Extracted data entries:
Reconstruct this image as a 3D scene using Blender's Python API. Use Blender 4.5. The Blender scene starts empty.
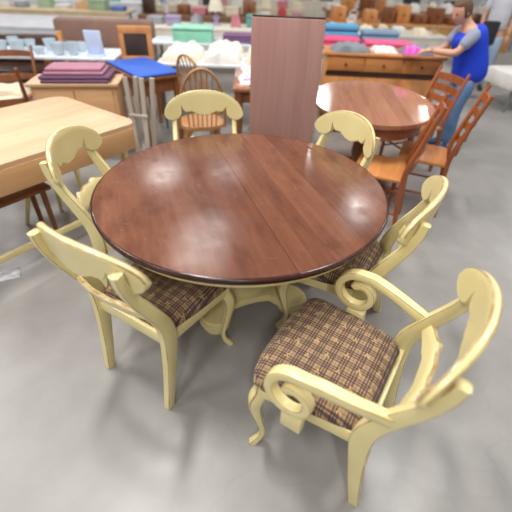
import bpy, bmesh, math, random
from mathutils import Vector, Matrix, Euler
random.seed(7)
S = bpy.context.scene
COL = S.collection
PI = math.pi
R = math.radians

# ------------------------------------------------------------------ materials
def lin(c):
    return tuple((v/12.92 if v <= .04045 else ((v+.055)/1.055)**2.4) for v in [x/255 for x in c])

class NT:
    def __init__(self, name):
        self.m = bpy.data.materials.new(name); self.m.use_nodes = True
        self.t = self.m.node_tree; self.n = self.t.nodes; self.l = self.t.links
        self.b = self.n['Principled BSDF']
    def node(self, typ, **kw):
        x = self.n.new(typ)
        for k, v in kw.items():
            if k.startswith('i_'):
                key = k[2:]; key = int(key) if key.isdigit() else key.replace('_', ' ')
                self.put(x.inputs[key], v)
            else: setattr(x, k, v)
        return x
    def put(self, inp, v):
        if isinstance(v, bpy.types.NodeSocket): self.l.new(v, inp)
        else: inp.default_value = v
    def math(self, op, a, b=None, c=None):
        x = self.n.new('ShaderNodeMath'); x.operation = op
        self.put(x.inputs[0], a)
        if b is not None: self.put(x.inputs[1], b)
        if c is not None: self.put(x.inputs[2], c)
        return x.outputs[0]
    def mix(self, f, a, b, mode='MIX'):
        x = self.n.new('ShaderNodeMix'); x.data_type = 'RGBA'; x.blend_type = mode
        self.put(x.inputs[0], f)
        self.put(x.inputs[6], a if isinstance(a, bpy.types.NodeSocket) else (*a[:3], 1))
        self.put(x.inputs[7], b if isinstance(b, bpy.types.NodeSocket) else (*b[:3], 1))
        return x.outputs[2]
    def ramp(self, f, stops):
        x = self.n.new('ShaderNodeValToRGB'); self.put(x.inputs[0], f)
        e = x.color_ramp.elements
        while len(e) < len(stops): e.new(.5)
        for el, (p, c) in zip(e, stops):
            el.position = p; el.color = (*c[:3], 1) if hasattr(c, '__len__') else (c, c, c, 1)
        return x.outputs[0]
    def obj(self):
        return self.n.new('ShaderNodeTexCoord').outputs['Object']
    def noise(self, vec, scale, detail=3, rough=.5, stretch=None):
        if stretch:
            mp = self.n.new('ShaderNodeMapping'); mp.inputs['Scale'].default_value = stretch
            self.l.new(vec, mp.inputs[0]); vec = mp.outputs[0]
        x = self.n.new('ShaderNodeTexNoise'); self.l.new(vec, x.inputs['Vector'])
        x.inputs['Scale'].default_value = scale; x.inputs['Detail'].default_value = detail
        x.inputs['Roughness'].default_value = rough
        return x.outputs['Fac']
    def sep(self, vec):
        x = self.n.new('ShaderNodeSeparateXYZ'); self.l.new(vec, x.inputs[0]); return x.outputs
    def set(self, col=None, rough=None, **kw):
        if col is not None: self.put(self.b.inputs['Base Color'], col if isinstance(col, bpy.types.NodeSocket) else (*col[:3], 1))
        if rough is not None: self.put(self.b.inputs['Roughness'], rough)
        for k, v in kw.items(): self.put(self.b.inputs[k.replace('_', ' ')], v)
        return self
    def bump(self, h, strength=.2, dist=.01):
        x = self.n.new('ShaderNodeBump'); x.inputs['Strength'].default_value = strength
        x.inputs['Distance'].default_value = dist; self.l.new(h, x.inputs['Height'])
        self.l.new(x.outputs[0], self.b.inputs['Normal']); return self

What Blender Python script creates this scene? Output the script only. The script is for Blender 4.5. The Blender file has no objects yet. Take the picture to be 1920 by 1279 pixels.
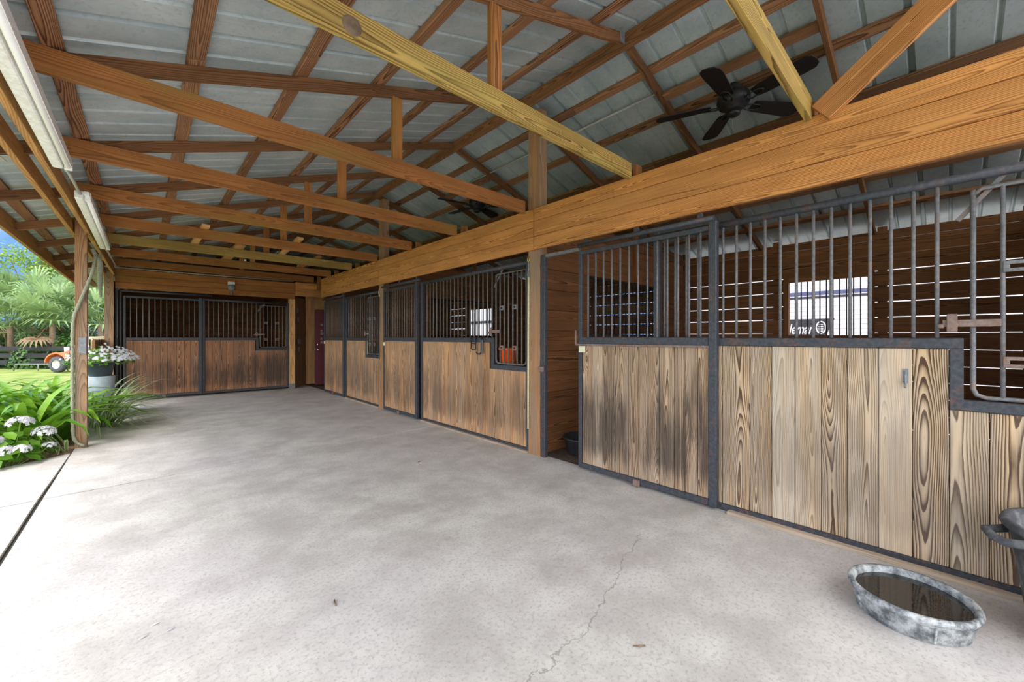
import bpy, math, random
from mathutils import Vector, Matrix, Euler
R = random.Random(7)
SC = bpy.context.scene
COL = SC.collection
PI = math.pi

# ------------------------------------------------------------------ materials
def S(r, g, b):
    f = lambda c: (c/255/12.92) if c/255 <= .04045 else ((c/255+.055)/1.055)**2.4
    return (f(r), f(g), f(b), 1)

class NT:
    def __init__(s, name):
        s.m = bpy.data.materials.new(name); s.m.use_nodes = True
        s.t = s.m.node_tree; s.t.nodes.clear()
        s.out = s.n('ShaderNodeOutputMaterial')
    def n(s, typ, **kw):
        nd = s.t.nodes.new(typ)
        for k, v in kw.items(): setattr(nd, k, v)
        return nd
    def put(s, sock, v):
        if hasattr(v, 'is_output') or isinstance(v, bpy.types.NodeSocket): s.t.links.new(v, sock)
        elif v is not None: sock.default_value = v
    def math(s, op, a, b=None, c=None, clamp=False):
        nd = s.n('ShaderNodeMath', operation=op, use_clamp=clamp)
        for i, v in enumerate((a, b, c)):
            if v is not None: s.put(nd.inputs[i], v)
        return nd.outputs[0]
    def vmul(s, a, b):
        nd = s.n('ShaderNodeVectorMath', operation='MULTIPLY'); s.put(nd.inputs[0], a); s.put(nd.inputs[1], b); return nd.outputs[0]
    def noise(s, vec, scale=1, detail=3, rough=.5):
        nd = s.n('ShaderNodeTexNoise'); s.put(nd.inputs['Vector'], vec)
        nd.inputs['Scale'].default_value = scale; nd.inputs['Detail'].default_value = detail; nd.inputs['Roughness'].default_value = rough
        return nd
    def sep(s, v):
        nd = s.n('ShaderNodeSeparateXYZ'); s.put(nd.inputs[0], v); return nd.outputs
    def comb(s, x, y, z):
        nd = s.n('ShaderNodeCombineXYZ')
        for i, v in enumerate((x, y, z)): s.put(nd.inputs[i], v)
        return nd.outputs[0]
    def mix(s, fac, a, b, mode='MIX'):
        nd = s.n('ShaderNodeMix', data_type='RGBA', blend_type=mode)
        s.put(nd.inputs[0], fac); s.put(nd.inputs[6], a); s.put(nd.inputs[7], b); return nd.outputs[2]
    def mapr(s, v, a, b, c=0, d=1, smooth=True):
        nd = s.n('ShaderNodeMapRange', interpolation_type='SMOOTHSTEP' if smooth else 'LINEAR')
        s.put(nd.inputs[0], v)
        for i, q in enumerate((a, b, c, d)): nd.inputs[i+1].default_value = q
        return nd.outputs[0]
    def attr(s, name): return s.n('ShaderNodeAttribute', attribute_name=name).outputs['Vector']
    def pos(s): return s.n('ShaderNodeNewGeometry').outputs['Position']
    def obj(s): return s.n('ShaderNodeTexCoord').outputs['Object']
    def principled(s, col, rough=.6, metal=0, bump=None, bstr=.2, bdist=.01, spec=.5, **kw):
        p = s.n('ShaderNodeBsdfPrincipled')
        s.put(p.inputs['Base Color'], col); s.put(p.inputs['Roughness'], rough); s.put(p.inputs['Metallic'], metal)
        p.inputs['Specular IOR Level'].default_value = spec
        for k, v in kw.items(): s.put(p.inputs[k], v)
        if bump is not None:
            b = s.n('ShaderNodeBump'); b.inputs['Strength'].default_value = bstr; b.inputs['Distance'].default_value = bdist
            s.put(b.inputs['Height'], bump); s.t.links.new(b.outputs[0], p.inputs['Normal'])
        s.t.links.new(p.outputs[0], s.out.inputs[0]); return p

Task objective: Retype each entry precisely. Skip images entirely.

Output for this task:
Reconstruct this image as a 3D scene using Blender's Python API. Use Blender 4.5. The Blender scene starts empty.
import bpy, bmesh, math, random
from mathutils import Vector, Matrix, Euler
random.seed(7)
S = bpy.context.scene
COL = S.collection
PI = math.pi
R = math.radians

# ------------------------------------------------------------------ materials
def lin(c):
    return tuple((v/12.92 if v <= .04045 else ((v+.055)/1.055)**2.4) for v in [x/255 for x in c])

class NT:
    def __init__(self, name):
        self.m = bpy.data.materials.new(name); self.m.use_nodes = True
        self.t = self.m.node_tree; self.n = self.t.nodes; self.l = self.t.links
        self.b = self.n['Principled BSDF']
    def node(self, typ, **kw):
        x = self.n.new(typ)
        for k, v in kw.items():
            if k.startswith('i_'):
                key = k[2:]; key = int(key) if key.isdigit() else key.replace('_', ' ')
                self.put(x.inputs[key], v)
            else: setattr(x, k, v)
        return x
    def put(self, inp, v):
        if isinstance(v, bpy.types.NodeSocket): self.l.new(v, inp)
        else: inp.default_value = v
    def math(self, op, a, b=None, c=None):
        x = self.n.new('ShaderNodeMath'); x.operation = op
        self.put(x.inputs[0], a)
        if b is not None: self.put(x.inputs[1], b)
        if c is not None: self.put(x.inputs[2], c)
        return x.outputs[0]
    def mix(self, f, a, b, mode='MIX'):
        x = self.n.new('ShaderNodeMix'); x.data_type = 'RGBA'; x.blend_type = mode
        self.put(x.inputs[0], f)
        self.put(x.inputs[6], a if isinstance(a, bpy.types.NodeSocket) else (*a[:3], 1))
        self.put(x.inputs[7], b if isinstance(b, bpy.types.NodeSocket) else (*b[:3], 1))
        return x.outputs[2]
    def ramp(self, f, stops):
        x = self.n.new('ShaderNodeValToRGB'); self.put(x.inputs[0], f)
        e = x.color_ramp.elements
        while len(e) < len(stops): e.new(.5)
        for el, (p, c) in zip(e, stops):
            el.position = p; el.color = (*c[:3], 1) if hasattr(c, '__len__') else (c, c, c, 1)
        return x.outputs[0]
    def obj(self):
        return self.n.new('ShaderNodeTexCoord').outputs['Object']
    def noise(self, vec, scale, detail=3, rough=.5, stretch=None):
        if stretch:
            mp = self.n.new('ShaderNodeMapping'); mp.inputs['Scale'].default_value = stretch
            self.l.new(vec, mp.inputs[0]); vec = mp.outputs[0]
        x = self.n.new('ShaderNodeTexNoise'); self.l.new(vec, x.inputs['Vector'])
        x.inputs['Scale'].default_value = scale; x.inputs['Detail'].default_value = detail
        x.inputs['Roughness'].default_value = rough
        return x.outputs['Fac']
    def sep(self, vec):
        x = self.n.new('ShaderNodeSeparateXYZ'); self.l.new(vec, x.inputs[0]); return x.outputs
    def set(self, col=None, rough=None, **kw):
        if col is not None: self.put(self.b.inputs['Base Color'], col if isinstance(col, bpy.types.NodeSocket) else (*col[:3], 1))
        if rough is not None: self.put(self.b.inputs['Roughness'], rough)
        for k, v in kw.items(): self.put(self.b.inputs[k.replace('_', ' ')], v)
        return self
    def bump(self, h, strength=.2, dist=.01):
        x = self.n.new('ShaderNodeBump'); x.inputs['Strength'].default_value = strength
        x.inputs['Distance'].default_value = dist; self.l.new(h, x.inputs['Height'])
        self.l.new(x.outputs[0], self.b.inputs['Normal']); return self

What Blender Python script creates this scene? Output the script only. The script is for Blender 4.5. The Blender file has no objects yet. Take the picture to be 1920 by 1279 pixels.
import bpy, math, random
from mathutils import Vector, Matrix, Euler
R = random.Random(7)
SC = bpy.context.scene
COL = SC.collection
PI = math.pi

# ------------------------------------------------------------------ materials
def S(r, g, b):
    f = lambda c: (c/255/12.92) if c/255 <= .04045 else ((c/255+.055)/1.055)**2.4
    return (f(r), f(g), f(b), 1)

class NT:
    def __init__(s, name):
        s.m = bpy.data.materials.new(name); s.m.use_nodes = True
        s.t = s.m.node_tree; s.t.nodes.clear()
        s.out = s.n('ShaderNodeOutputMaterial')
    def n(s, typ, **kw):
        nd = s.t.nodes.new(typ)
        for k, v in kw.items(): setattr(nd, k, v)
        return nd
    def put(s, sock, v):
        if hasattr(v, 'is_output') or isinstance(v, bpy.types.NodeSocket): s.t.links.new(v, sock)
        elif v is not None: sock.default_value = v
    def math(s, op, a, b=None, c=None, clamp=False):
        nd = s.n('ShaderNodeMath', operation=op, use_clamp=clamp)
        for i, v in enumerate((a, b, c)):
            if v is not None: s.put(nd.inputs[i], v)
        return nd.outputs[0]
    def vmul(s, a, b):
        nd = s.n('ShaderNodeVectorMath', operation='MULTIPLY'); s.put(nd.inputs[0], a); s.put(nd.inputs[1], b); return nd.outputs[0]
    def noise(s, vec, scale=1, detail=3, rough=.5):
        nd = s.n('ShaderNodeTexNoise'); s.put(nd.inputs['Vector'], vec)
        nd.inputs['Scale'].default_value = scale; nd.inputs['Detail'].default_value = detail; nd.inputs['Roughness'].default_value = rough
        return nd
    def sep(s, v):
        nd = s.n('ShaderNodeSeparateXYZ'); s.put(nd.inputs[0], v); return nd.outputs
    def comb(s, x, y, z):
        nd = s.n('ShaderNodeCombineXYZ')
        for i, v in enumerate((x, y, z)): s.put(nd.inputs[i], v)
        return nd.outputs[0]
    def mix(s, fac, a, b, mode='MIX'):
        nd = s.n('ShaderNodeMix', data_type='RGBA', blend_type=mode)
        s.put(nd.inputs[0], fac); s.put(nd.inputs[6], a); s.put(nd.inputs[7], b); return nd.outputs[2]
    def mapr(s, v, a, b, c=0, d=1, smooth=True):
        nd = s.n('ShaderNodeMapRange', interpolation_type='SMOOTHSTEP' if smooth else 'LINEAR')
        s.put(nd.inputs[0], v)
        for i, q in enumerate((a, b, c, d)): nd.inputs[i+1].default_value = q
        return nd.outputs[0]
    def attr(s, name): return s.n('ShaderNodeAttribute', attribute_name=name).outputs['Vector']
    def pos(s): return s.n('ShaderNodeNewGeometry').outputs['Position']
    def obj(s): return s.n('ShaderNodeTexCoord').outputs['Object']
    def principled(s, col, rough=.6, metal=0, bump=None, bstr=.2, bdist=.01, spec=.5, **kw):
        p = s.n('ShaderNodeBsdfPrincipled')
        s.put(p.inputs['Base Color'], col); s.put(p.inputs['Roughness'], rough); s.put(p.inputs['Metallic'], metal)
        p.inputs['Specular IOR Level'].default_value = spec
        for k, v in kw.items(): s.put(p.inputs[k], v)
        if bump is not None:
            b = s.n('ShaderNodeBump'); b.inputs['Strength'].default_value = bstr; b.inputs['Distance'].default_value = bdist
            s.put(b.inputs['Height'], bump); s.t.links.new(b.outputs[0], p.inputs['Normal'])
        s.t.links.new(p.outputs[0], s.out.inputs[0]); return p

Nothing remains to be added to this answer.